Bob could have appealed the Article 15, but only if he submitted to a court martial. He accepted the punishment.
On the other hand, Tom and Paul were offered a deal. They could either be court-martialed on both the drugs and statutory rape charges or they could accept “general” (sometimes called “other than honorable”) discharges from the Army and go home. This would eliminate not only the active duty requirement but also the three or four years required in the reserves.
Both guys thought this over for about one second and accepted the discharges. I am quite sure that virtually all draftees and many guys who enlisted in 1970 would have accepted a general discharge on day 1 of their time in the Army. I certainly would have. The only time that anyone has ever asked me about my discharge was when I bought my Honda in 2018. The salesman at the dealership asked me to produce the paper in order to qualify for the veterans’ discount.
In 1971 there were five levels of discharges from the military: honorable, general under honorable conditions, undesirable, bad conduct, and dishonorable. The latter two were part of the penalty after being convicted in a court-martial. In 1977 President Jimmy Carter instituted a program whereby people who received less than honorable discharges could apply to a special board for the purpose of upgrading them to an honorable discharge.
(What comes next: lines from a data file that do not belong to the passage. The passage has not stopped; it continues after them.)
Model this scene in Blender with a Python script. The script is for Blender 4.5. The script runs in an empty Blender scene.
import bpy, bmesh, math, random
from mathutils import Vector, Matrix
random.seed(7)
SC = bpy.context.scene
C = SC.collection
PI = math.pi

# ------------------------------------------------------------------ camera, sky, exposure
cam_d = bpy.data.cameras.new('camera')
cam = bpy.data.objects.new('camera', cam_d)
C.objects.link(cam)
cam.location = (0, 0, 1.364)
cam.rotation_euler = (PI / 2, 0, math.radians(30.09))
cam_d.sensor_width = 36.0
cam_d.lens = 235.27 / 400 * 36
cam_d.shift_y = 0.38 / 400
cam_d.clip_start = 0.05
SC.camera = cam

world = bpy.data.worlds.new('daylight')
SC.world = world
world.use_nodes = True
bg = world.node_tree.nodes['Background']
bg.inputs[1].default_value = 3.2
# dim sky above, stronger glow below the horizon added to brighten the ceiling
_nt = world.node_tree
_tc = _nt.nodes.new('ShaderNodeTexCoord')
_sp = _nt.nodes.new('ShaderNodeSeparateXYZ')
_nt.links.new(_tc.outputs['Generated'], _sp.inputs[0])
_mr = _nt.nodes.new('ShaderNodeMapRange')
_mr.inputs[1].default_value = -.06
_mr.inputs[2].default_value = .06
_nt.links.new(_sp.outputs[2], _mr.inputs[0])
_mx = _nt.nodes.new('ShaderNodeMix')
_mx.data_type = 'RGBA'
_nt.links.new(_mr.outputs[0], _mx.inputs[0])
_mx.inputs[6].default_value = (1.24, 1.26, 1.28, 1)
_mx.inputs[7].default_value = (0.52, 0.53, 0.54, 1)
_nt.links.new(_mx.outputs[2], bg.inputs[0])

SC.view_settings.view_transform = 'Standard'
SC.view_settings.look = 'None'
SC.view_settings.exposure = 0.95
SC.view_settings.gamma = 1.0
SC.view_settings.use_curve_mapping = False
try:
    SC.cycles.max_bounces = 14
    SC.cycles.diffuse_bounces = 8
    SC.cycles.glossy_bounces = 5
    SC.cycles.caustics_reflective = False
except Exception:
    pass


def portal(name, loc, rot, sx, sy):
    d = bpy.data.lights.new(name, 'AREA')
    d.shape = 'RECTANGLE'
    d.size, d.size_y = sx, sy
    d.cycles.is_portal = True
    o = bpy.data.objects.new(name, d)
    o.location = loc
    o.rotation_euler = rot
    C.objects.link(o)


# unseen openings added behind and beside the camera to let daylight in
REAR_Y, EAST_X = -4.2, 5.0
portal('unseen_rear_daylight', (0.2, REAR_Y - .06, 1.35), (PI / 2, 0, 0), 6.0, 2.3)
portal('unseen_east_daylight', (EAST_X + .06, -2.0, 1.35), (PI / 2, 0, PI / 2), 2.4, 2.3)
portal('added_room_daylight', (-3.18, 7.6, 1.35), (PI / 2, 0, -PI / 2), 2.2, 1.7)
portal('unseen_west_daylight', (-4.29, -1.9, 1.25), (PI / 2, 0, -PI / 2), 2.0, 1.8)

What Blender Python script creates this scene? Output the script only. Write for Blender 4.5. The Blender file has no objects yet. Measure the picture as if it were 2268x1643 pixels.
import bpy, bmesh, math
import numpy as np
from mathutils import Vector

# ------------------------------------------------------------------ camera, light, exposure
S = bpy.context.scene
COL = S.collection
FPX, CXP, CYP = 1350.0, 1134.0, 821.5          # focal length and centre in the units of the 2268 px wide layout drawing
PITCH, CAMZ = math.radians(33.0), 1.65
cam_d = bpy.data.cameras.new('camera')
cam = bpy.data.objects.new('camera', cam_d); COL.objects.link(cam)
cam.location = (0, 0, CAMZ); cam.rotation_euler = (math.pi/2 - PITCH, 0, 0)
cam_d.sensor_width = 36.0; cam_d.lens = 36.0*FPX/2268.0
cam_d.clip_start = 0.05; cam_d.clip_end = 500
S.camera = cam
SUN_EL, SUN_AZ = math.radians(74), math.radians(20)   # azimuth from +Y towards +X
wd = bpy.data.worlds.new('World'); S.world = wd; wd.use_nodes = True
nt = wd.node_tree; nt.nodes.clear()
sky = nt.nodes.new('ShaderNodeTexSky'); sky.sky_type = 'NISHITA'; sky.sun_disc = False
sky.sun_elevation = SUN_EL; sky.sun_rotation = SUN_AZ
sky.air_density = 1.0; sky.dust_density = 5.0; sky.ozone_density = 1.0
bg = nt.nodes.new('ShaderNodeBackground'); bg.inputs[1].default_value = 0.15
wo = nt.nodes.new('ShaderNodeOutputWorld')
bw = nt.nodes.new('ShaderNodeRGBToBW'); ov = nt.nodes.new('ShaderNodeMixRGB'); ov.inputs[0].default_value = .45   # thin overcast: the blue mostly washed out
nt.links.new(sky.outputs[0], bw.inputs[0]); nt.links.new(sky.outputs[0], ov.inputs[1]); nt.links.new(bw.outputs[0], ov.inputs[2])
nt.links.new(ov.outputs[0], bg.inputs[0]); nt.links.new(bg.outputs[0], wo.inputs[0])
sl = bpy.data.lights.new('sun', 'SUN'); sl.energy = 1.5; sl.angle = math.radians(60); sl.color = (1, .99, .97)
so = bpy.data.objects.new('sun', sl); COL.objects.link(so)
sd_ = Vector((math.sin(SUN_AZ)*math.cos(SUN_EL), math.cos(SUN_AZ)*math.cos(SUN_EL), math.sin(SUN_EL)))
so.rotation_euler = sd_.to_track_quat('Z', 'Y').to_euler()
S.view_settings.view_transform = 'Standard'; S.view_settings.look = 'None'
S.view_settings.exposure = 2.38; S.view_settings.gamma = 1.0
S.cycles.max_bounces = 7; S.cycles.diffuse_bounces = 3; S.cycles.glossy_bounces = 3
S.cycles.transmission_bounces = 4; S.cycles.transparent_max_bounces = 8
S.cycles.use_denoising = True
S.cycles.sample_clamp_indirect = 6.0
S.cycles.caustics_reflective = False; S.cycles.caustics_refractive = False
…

I don’t know whether Tom and Paul went through this process, which in any case would not have qualified them for veterans’ benefits.
No one was ever charged with vandalizing the hallway in the barracks.
1. I looked this up. In 1971 the nation celebrated Independence Day on July 4 even though it was a Sunday. July 5 was not a federal holiday that year.
2. I am pretty certain that this is correct usage. Although months are in a sense countable, a month is not a discrete measure of time. If I said 272 days, “fewer than” might be appropriate. If I had said 979,200 seconds, I would definitely have used “fewer than”, even though seconds are technically not discrete either.